═════ COLLECTED DATA
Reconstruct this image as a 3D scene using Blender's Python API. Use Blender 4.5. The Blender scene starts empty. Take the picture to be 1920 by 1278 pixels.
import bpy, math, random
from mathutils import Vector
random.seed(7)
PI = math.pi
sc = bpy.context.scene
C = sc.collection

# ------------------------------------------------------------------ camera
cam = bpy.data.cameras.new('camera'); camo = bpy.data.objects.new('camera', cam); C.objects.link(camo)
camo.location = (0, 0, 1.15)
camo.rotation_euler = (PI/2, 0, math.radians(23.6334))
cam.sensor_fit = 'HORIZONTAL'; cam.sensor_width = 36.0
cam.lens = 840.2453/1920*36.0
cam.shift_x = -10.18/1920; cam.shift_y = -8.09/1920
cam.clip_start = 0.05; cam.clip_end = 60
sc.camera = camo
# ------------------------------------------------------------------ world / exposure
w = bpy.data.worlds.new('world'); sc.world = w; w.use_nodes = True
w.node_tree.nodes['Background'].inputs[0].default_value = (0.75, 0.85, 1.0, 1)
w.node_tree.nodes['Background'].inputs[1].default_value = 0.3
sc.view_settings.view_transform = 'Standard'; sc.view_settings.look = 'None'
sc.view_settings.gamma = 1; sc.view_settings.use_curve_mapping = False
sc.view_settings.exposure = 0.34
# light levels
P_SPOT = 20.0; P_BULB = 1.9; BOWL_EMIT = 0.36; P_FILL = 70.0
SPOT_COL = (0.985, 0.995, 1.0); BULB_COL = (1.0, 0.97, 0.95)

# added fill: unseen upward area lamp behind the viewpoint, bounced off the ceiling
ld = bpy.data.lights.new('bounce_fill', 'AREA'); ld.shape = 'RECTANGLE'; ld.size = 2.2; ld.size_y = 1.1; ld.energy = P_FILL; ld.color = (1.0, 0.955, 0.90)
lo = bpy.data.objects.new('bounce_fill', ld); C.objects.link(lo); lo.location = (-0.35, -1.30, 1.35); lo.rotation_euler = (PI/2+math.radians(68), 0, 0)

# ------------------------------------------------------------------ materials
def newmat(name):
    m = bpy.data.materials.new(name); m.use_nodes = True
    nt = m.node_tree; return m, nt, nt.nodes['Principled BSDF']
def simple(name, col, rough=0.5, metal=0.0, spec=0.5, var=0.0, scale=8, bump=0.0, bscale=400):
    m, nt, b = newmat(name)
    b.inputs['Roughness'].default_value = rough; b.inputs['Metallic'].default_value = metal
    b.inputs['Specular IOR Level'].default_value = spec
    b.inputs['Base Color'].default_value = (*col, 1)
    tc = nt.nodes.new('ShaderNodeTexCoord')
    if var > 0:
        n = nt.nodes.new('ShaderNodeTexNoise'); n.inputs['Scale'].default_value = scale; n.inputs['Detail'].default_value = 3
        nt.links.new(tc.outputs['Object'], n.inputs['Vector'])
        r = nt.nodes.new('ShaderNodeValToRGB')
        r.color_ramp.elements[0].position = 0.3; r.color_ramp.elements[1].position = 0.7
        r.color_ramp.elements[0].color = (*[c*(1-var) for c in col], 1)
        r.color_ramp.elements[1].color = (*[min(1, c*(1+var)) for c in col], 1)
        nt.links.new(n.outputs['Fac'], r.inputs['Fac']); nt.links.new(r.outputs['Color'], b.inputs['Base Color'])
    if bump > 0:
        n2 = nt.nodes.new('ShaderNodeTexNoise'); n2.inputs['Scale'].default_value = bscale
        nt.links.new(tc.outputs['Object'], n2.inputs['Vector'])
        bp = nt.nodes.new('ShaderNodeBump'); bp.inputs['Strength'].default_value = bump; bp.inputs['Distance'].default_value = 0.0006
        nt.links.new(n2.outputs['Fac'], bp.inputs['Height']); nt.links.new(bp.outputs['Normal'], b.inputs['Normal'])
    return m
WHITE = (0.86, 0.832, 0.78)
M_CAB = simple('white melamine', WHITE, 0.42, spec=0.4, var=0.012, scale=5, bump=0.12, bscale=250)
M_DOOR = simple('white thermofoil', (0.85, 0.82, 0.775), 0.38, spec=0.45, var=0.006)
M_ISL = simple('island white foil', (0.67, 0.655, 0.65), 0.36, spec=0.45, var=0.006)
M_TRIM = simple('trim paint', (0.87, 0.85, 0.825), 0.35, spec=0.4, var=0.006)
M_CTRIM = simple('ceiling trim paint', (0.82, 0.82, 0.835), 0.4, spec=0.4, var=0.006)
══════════
» PROBLEM REQUIREMENTS
Find how many lines of the material carry the string "simple". Only the number should be in the answer.

» EXERCISE OUTPUT
6